Quando è nata l'idea del festival?
Cinque anni fa, vincendo una borsa di studio della Cassa Risparmio di Torino. Ercolano è un luogo di frontiera, una città che sembra rimasta ferma agli anni '50, con i suoi vicoletti e le sue atmosfere un po' retrò, e il nostro intento è quello di portare il teatro contemporaneo per strada e non fare “teatro di strada”. Ne è stato un esempio lo spettacolo presentato a Pugliano, dove il teatro ha portato tante persone al famoso mercato e sia i bambini che gli adulti hanno potuto assaggiare un momento d'arte veramente unico. Inizialmente le istituzioni di Ercolano non ci hanno chiesto tante spiegazioni, sono stati disponibili e il luogo ha caratterizzato il 'naming' del festival. Il nucleo del progetto è gestito da persone nate e cresciute su un vulcano, il che significa vivere quotidianamente l'esperienza dell'ultimo giorno, un movimento magnetico che ci ha segnato.
L'edizione 2009 ha scelto come sottotitolo "Futuri futurismi. Il limite della performance" e ha introdotto delle novità.
Eruzioni è un festival che si rivolge ad un segmento molto preciso di teatro, indipendente e contemporaneo, che non riesce a trovare spazio nei luoghi del teatro istituzionale ma, spesso, nemmeno nei teatri di innovazione a causa della mancanza di fondi. Per questo vuole sfruttare il successo dei festival, intesi come momenti d'aggregazione; abbiamo ripreso quest'idea per cercare di creare un qualcosa che vada oltre il teatro.
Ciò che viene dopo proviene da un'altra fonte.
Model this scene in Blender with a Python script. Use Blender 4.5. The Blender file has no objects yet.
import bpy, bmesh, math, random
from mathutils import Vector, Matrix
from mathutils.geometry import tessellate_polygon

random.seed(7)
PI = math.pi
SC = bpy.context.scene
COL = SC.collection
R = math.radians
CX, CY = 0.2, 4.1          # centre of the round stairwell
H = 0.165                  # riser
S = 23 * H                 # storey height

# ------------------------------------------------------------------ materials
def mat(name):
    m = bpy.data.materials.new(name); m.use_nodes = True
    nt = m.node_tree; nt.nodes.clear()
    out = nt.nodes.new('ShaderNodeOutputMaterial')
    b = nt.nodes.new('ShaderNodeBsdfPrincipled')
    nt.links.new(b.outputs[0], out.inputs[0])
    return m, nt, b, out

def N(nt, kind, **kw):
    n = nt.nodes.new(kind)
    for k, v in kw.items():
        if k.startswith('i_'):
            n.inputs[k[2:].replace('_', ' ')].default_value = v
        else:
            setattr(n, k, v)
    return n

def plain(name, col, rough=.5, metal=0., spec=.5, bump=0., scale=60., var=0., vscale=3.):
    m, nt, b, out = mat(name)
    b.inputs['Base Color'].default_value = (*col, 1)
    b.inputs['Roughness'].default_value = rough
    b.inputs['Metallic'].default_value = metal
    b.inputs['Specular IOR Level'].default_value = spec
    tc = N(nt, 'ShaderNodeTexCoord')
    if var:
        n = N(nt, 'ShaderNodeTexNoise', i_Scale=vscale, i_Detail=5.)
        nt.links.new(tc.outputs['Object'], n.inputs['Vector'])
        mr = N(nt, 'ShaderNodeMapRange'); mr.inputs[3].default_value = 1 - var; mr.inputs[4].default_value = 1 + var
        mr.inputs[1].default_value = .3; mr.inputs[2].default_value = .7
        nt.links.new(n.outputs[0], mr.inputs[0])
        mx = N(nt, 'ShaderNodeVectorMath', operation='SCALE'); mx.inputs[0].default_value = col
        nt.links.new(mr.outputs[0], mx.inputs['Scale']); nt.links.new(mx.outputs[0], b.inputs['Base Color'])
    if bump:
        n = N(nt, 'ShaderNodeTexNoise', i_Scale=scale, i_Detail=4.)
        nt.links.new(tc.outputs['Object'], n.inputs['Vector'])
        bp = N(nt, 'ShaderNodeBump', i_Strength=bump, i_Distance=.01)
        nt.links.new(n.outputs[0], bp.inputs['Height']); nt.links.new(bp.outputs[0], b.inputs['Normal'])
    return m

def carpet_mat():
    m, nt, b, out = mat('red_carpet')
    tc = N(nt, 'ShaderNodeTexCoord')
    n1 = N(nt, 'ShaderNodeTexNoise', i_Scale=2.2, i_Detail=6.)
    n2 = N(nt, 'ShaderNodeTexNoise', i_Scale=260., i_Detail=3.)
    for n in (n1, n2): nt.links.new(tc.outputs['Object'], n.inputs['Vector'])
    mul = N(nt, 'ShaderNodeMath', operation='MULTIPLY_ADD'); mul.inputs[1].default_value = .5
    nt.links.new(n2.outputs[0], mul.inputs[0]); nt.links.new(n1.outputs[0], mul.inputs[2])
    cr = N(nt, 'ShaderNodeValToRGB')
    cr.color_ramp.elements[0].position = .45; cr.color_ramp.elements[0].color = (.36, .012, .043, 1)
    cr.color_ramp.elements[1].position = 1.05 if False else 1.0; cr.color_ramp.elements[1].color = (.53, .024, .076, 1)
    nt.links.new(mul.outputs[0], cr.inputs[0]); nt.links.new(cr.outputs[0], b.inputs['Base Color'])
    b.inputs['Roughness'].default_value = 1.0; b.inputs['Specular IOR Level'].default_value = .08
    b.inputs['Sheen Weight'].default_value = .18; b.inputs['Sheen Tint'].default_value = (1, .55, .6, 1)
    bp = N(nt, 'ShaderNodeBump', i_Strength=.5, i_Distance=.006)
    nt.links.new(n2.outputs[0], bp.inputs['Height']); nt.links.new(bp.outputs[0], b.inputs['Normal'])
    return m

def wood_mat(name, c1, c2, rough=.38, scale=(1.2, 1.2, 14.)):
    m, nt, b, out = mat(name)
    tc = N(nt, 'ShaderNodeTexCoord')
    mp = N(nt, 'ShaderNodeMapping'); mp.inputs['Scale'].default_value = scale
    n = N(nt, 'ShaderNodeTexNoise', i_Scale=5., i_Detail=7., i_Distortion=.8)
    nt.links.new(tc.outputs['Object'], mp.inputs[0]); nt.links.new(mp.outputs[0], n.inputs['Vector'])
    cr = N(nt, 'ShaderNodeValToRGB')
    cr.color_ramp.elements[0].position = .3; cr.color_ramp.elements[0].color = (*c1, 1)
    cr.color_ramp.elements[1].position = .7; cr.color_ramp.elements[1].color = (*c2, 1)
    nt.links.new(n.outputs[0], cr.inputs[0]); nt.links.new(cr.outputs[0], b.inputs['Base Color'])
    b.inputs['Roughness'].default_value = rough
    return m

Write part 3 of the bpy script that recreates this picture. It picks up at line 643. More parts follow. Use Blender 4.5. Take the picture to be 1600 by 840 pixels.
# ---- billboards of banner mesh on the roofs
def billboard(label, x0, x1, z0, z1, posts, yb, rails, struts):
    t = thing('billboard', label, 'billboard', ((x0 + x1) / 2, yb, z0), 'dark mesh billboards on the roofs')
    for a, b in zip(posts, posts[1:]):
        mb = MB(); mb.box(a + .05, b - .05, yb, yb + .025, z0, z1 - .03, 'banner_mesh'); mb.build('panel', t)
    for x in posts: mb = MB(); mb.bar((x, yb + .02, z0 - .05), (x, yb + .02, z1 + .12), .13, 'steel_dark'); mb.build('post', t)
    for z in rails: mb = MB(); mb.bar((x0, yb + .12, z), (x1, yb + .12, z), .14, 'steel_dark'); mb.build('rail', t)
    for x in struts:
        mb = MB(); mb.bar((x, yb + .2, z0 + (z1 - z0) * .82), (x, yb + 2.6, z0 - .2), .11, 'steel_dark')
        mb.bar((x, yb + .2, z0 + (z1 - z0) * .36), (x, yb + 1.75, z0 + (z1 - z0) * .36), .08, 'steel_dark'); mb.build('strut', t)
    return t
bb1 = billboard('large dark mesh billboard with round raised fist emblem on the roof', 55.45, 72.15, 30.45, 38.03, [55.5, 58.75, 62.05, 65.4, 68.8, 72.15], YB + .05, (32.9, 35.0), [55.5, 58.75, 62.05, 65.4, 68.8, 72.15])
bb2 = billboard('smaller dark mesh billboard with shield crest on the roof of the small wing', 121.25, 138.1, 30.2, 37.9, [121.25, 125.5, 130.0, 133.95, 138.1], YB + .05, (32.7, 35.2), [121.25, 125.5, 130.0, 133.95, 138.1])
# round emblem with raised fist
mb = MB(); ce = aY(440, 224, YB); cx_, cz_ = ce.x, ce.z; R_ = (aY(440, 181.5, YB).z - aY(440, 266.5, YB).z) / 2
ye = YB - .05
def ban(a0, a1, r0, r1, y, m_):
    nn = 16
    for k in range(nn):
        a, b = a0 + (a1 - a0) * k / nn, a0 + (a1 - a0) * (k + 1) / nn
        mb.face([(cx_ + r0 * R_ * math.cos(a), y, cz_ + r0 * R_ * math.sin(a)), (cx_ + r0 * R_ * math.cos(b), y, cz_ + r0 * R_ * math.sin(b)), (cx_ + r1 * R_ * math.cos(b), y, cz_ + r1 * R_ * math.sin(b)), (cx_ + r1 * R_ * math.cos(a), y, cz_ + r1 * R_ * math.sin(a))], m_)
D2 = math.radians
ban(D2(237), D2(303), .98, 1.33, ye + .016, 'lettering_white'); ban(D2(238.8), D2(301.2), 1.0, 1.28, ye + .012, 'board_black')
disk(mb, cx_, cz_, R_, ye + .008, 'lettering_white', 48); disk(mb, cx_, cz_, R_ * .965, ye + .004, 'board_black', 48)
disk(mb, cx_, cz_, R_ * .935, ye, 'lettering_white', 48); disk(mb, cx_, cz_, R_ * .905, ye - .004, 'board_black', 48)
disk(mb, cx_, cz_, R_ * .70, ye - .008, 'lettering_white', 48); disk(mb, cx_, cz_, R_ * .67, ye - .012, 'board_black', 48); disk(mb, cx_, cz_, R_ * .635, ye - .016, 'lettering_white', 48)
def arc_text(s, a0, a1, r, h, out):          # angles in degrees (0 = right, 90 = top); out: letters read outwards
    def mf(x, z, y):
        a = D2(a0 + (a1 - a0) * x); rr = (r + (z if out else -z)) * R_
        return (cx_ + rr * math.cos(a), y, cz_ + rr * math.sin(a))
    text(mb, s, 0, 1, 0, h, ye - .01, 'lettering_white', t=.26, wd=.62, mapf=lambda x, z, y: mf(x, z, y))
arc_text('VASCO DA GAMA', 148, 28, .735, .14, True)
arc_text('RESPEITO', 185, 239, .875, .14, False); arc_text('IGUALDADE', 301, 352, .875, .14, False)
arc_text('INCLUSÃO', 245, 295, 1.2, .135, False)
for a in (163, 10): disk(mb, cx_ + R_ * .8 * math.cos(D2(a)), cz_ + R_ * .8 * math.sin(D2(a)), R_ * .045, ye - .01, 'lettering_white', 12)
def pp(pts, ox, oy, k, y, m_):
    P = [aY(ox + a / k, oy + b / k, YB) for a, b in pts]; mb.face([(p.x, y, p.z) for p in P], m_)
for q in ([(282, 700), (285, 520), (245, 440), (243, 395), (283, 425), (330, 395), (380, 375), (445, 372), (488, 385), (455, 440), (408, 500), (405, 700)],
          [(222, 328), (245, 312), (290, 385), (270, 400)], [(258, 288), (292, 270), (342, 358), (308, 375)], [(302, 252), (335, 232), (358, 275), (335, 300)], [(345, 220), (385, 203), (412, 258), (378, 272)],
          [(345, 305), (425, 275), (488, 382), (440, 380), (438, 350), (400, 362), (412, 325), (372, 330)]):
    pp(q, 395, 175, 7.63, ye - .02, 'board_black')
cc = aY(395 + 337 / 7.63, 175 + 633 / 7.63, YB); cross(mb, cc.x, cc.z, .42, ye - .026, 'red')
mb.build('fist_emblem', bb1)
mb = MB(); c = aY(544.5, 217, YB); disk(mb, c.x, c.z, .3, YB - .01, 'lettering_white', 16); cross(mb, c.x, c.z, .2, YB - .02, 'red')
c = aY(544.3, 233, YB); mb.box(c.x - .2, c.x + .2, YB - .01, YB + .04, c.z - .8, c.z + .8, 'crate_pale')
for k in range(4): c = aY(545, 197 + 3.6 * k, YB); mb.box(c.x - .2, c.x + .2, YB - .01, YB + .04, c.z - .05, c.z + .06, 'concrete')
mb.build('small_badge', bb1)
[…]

Il titolo di quest'edizione è un chiaro riferimento al manifesto futurista e sottolinea il coraggio nell'affrontare il punto limite nell'arte, nel cinema, nel teatro e nella scrittura. Abbiamo quindi creato una commistione di generi per noi del tutto nuova, dato che per la prima volta Eruzioni ha affrontato un percorso articolato fra cinema, musica, teatro e art-performance. Quest'anno abbiamo voluto prestare maggiore attenzione al momento dello spettacolo, differenziandoci, in un certo senso, dagli anni passati in cui ci si concentrava maggiormente sul workshop. Abbiamo così ridimensionato i workshop per portare in Campania 34 eventi, 14 prime e il debutto di Lenz Rifrazioni.
Il teatro, oltre alla ultra-citata crisi economica, sta vivendo anche una crisi culturale. Come la si sente a Napoli?
La crisi è generalizzata ed è presente anche nel territorio campano. Napoli è sempre stata una città “cantante”, che sapeva alzare la voce, ma oggi è afona. In questo momento di grande difficoltà, invece di stimolare la creazione artistica, si producono progetti mastodontici che magari attivano economie ma non sono certo “economie dell'arte”, e non hanno niente a che fare con la città. Nel substrato di Napoli c'è ben altro: c'è un brulichio che deve uscire allo scoperto e che non può essere schiacciato dalle grandi rassegne. Ecco, la scelta politica di Eruzioni è portare il teatro in periferia, fuori da Napoli. Una proposta che ci ha premiato, visto che sono venute persone da Ancona, Roma e Milano per seguire le nostre performance: a dimostrazione del fatto che proponiamo qualcosa di nuovo guardando, nelle produzioni, al territorio. Anche questo significa “fare festival”: essere una macchina produttiva che muove cose.